▶ [Problem description]:
Restate the entire listing word for word.

▶ [Source excerpt]:
**********

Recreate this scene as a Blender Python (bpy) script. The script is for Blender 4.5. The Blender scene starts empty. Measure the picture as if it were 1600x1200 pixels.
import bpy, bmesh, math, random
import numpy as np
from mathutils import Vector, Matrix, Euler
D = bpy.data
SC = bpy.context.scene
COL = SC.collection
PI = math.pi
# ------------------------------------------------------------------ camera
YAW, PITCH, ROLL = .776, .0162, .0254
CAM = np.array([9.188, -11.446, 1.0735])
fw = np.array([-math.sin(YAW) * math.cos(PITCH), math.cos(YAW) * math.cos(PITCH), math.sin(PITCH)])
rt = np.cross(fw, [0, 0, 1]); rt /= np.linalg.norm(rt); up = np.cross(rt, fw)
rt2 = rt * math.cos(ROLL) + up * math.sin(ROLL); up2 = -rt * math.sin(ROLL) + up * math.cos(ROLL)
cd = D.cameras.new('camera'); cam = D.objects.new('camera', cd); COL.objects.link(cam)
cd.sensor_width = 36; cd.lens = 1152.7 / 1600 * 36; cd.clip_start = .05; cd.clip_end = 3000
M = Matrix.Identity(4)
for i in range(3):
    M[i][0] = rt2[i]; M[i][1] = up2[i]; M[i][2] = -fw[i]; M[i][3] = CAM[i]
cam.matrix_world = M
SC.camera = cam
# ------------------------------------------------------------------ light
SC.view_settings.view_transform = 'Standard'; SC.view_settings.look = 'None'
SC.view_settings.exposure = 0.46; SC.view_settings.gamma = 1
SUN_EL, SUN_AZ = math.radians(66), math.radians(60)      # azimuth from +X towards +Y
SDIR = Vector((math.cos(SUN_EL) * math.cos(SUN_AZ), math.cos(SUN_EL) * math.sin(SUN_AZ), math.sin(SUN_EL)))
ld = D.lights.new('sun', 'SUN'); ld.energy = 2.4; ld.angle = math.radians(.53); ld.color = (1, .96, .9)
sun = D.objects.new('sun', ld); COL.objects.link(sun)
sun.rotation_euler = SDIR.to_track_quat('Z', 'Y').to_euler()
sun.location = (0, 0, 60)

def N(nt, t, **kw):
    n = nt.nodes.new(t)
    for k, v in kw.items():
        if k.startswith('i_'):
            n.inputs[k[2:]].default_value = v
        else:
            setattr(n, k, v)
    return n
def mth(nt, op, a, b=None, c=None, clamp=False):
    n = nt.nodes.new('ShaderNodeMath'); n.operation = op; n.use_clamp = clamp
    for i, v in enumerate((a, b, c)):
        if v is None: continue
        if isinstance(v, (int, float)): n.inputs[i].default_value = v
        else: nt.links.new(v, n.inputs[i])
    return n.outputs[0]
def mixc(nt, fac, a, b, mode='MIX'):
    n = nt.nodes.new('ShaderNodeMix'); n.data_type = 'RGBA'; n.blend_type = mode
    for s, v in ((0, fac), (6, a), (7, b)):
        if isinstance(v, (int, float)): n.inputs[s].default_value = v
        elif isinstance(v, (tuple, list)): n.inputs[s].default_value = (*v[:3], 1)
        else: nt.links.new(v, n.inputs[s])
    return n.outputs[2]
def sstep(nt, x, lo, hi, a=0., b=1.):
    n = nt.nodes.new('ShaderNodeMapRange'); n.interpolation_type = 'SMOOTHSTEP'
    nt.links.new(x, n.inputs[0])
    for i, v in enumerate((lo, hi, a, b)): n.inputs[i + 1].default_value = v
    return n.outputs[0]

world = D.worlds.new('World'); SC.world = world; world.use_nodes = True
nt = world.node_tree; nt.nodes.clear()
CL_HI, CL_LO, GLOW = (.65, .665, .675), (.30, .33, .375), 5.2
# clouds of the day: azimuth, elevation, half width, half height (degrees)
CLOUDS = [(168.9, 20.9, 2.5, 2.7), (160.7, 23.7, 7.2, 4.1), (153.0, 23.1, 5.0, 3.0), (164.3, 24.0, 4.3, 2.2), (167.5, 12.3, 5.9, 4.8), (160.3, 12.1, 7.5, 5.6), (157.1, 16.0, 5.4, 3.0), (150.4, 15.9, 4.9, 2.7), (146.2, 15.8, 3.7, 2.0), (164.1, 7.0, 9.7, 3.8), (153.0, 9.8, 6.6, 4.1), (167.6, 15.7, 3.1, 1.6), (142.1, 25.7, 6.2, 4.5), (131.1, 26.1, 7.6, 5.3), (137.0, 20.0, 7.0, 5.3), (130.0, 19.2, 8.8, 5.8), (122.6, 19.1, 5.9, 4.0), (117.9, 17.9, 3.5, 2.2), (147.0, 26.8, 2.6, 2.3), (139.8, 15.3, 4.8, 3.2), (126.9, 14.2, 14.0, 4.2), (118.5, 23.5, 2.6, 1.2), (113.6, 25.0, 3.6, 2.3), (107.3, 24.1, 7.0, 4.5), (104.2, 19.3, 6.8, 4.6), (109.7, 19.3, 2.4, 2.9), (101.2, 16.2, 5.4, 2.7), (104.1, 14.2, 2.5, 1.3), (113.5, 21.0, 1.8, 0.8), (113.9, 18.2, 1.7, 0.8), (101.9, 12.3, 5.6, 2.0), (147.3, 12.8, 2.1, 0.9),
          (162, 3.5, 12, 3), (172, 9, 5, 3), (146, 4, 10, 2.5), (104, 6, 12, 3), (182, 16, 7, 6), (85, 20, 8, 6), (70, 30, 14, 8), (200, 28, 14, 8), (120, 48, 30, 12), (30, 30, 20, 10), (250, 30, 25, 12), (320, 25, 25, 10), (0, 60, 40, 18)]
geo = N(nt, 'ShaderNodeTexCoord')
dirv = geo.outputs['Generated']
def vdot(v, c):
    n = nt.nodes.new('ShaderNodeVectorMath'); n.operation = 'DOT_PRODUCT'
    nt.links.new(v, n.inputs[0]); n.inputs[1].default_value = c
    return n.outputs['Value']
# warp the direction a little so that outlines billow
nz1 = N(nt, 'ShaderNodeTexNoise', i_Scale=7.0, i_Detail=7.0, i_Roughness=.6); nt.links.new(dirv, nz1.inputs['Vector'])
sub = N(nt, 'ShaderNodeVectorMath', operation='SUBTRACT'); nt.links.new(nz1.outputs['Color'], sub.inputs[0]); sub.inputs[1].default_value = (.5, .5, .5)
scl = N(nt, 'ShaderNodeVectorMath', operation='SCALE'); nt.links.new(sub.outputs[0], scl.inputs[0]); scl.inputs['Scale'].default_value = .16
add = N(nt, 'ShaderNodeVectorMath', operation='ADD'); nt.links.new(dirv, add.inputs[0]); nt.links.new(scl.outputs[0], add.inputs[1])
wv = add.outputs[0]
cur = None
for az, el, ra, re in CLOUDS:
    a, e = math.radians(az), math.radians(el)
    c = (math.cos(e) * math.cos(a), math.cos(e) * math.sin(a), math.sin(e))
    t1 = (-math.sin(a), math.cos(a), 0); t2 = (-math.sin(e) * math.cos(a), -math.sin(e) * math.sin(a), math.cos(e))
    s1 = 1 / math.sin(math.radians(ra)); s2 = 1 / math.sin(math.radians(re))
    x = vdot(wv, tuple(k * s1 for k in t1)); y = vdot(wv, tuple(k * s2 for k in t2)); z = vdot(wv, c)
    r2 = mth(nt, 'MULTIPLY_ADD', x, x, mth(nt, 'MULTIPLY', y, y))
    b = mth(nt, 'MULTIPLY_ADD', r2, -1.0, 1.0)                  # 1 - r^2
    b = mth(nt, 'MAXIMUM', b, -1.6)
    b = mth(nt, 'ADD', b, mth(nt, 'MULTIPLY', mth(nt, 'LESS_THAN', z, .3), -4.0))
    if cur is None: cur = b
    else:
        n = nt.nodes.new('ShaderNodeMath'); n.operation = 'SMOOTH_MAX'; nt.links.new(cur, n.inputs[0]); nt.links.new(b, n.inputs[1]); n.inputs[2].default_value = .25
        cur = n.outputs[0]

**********

▶ [Answer below]:
Recreate this scene as a Blender Python (bpy) script. The script is for Blender 4.5. The Blender scene starts empty. Measure the picture as if it were 1600x1200 pixels.
import bpy, bmesh, math, random
import numpy as np
from mathutils import Vector, Matrix, Euler
D = bpy.data
SC = bpy.context.scene
COL = SC.collection
PI = math.pi
# ------------------------------------------------------------------ camera
YAW, PITCH, ROLL = .776, .0162, .0254
CAM = np.array([9.188, -11.446, 1.0735])
fw = np.array([-math.sin(YAW) * math.cos(PITCH), math.cos(YAW) * math.cos(PITCH), math.sin(PITCH)])
rt = np.cross(fw, [0, 0, 1]); rt /= np.linalg.norm(rt); up = np.cross(rt, fw)
rt2 = rt * math.cos(ROLL) + up * math.sin(ROLL); up2 = -rt * math.sin(ROLL) + up * math.cos(ROLL)
cd = D.cameras.new('camera'); cam = D.objects.new('camera', cd); COL.objects.link(cam)
cd.sensor_width = 36; cd.lens = 1152.7 / 1600 * 36; cd.clip_start = .05; cd.clip_end = 3000
M = Matrix.Identity(4)
for i in range(3):
    M[i][0] = rt2[i]; M[i][1] = up2[i]; M[i][2] = -fw[i]; M[i][3] = CAM[i]
cam.matrix_world = M
SC.camera = cam
# ------------------------------------------------------------------ light
SC.view_settings.view_transform = 'Standard'; SC.view_settings.look = 'None'
SC.view_settings.exposure = 0.46; SC.view_settings.gamma = 1
SUN_EL, SUN_AZ = math.radians(66), math.radians(60)      # azimuth from +X towards +Y
SDIR = Vector((math.cos(SUN_EL) * math.cos(SUN_AZ), math.cos(SUN_EL) * math.sin(SUN_AZ), math.sin(SUN_EL)))
ld = D.lights.new('sun', 'SUN'); ld.energy = 2.4; ld.angle = math.radians(.53); ld.color = (1, .96, .9)
sun = D.objects.new('sun', ld); COL.objects.link(sun)
sun.rotation_euler = SDIR.to_track_quat('Z', 'Y').to_euler()
sun.location = (0, 0, 60)

def N(nt, t, **kw):
    n = nt.nodes.new(t)
    for k, v in kw.items():
        if k.startswith('i_'):
            n.inputs[k[2:]].default_value = v
        else:
            setattr(n, k, v)
    return n
def mth(nt, op, a, b=None, c=None, clamp=False):
    n = nt.nodes.new('ShaderNodeMath'); n.operation = op; n.use_clamp = clamp
    for i, v in enumerate((a, b, c)):
        if v is None: continue
        if isinstance(v, (int, float)): n.inputs[i].default_value = v
        else: nt.links.new(v, n.inputs[i])
    return n.outputs[0]
def mixc(nt, fac, a, b, mode='MIX'):
    n = nt.nodes.new('ShaderNodeMix'); n.data_type = 'RGBA'; n.blend_type = mode
    for s, v in ((0, fac), (6, a), (7, b)):
        if isinstance(v, (int, float)): n.inputs[s].default_value = v
        elif isinstance(v, (tuple, list)): n.inputs[s].default_value = (*v[:3], 1)
        else: nt.links.new(v, n.inputs[s])
    return n.outputs[2]
def sstep(nt, x, lo, hi, a=0., b=1.):
    n = nt.nodes.new('ShaderNodeMapRange'); n.interpolation_type = 'SMOOTHSTEP'
    nt.links.new(x, n.inputs[0])
    for i, v in enumerate((lo, hi, a, b)): n.inputs[i + 1].default_value = v
    return n.outputs[0]

world = D.worlds.new('World'); SC.world = world; world.use_nodes = True
nt = world.node_tree; nt.nodes.clear()
CL_HI, CL_LO, GLOW = (.65, .665, .675), (.30, .33, .375), 5.2
# clouds of the day: azimuth, elevation, half width, half height (degrees)
CLOUDS = [(168.9, 20.9, 2.5, 2.7), (160.7, 23.7, 7.2, 4.1), (153.0, 23.1, 5.0, 3.0), (164.3, 24.0, 4.3, 2.2), (167.5, 12.3, 5.9, 4.8), (160.3, 12.1, 7.5, 5.6), (157.1, 16.0, 5.4, 3.0), (150.4, 15.9, 4.9, 2.7), (146.2, 15.8, 3.7, 2.0), (164.1, 7.0, 9.7, 3.8), (153.0, 9.8, 6.6, 4.1), (167.6, 15.7, 3.1, 1.6), (142.1, 25.7, 6.2, 4.5), (131.1, 26.1, 7.6, 5.3), (137.0, 20.0, 7.0, 5.3), (130.0, 19.2, 8.8, 5.8), (122.6, 19.1, 5.9, 4.0), (117.9, 17.9, 3.5, 2.2), (147.0, 26.8, 2.6, 2.3), (139.8, 15.3, 4.8, 3.2), (126.9, 14.2, 14.0, 4.2), (118.5, 23.5, 2.6, 1.2), (113.6, 25.0, 3.6, 2.3), (107.3, 24.1, 7.0, 4.5), (104.2, 19.3, 6.8, 4.6), (109.7, 19.3, 2.4, 2.9), (101.2, 16.2, 5.4, 2.7), (104.1, 14.2, 2.5, 1.3), (113.5, 21.0, 1.8, 0.8), (113.9, 18.2, 1.7, 0.8), (101.9, 12.3, 5.6, 2.0), (147.3, 12.8, 2.1, 0.9),
          (162, 3.5, 12, 3), (172, 9, 5, 3), (146, 4, 10, 2.5), (104, 6, 12, 3), (182, 16, 7, 6), (85, 20, 8, 6), (70, 30, 14, 8), (200, 28, 14, 8), (120, 48, 30, 12), (30, 30, 20, 10), (250, 30, 25, 12), (320, 25, 25, 10), (0, 60, 40, 18)]
geo = N(nt, 'ShaderNodeTexCoord')
dirv = geo.outputs['Generated']
def vdot(v, c):
    n = nt.nodes.new('ShaderNodeVectorMath'); n.operation = 'DOT_PRODUCT'
    nt.links.new(v, n.inputs[0]); n.inputs[1].default_value = c
    return n.outputs['Value']
# warp the direction a little so that outlines billow
nz1 = N(nt, 'ShaderNodeTexNoise', i_Scale=7.0, i_Detail=7.0, i_Roughness=.6); nt.links.new(dirv, nz1.inputs['Vector'])
sub = N(nt, 'ShaderNodeVectorMath', operation='SUBTRACT'); nt.links.new(nz1.outputs['Color'], sub.inputs[0]); sub.inputs[1].default_value = (.5, .5, .5)
scl = N(nt, 'ShaderNodeVectorMath', operation='SCALE'); nt.links.new(sub.outputs[0], scl.inputs[0]); scl.inputs['Scale'].default_value = .16
add = N(nt, 'ShaderNodeVectorMath', operation='ADD'); nt.links.new(dirv, add.inputs[0]); nt.links.new(scl.outputs[0], add.inputs[1])
wv = add.outputs[0]
cur = None
for az, el, ra, re in CLOUDS:
    a, e = math.radians(az), math.radians(el)
    c = (math.cos(e) * math.cos(a), math.cos(e) * math.sin(a), math.sin(e))
    t1 = (-math.sin(a), math.cos(a), 0); t2 = (-math.sin(e) * math.cos(a), -math.sin(e) * math.sin(a), math.cos(e))
    s1 = 1 / math.sin(math.radians(ra)); s2 = 1 / math.sin(math.radians(re))
    x = vdot(wv, tuple(k * s1 for k in t1)); y = vdot(wv, tuple(k * s2 for k in t2)); z = vdot(wv, c)
    r2 = mth(nt, 'MULTIPLY_ADD', x, x, mth(nt, 'MULTIPLY', y, y))
    b = mth(nt, 'MULTIPLY_ADD', r2, -1.0, 1.0)                  # 1 - r^2
    b = mth(nt, 'MAXIMUM', b, -1.6)
    b = mth(nt, 'ADD', b, mth(nt, 'MULTIPLY', mth(nt, 'LESS_THAN', z, .3), -4.0))
    if cur is None: cur = b
    else:
        n = nt.nodes.new('ShaderNodeMath'); n.operation = 'SMOOTH_MAX'; nt.links.new(cur, n.inputs[0]); nt.links.new(b, n.inputs[1]); n.inputs[2].default_value = .25
        cur = n.outputs[0]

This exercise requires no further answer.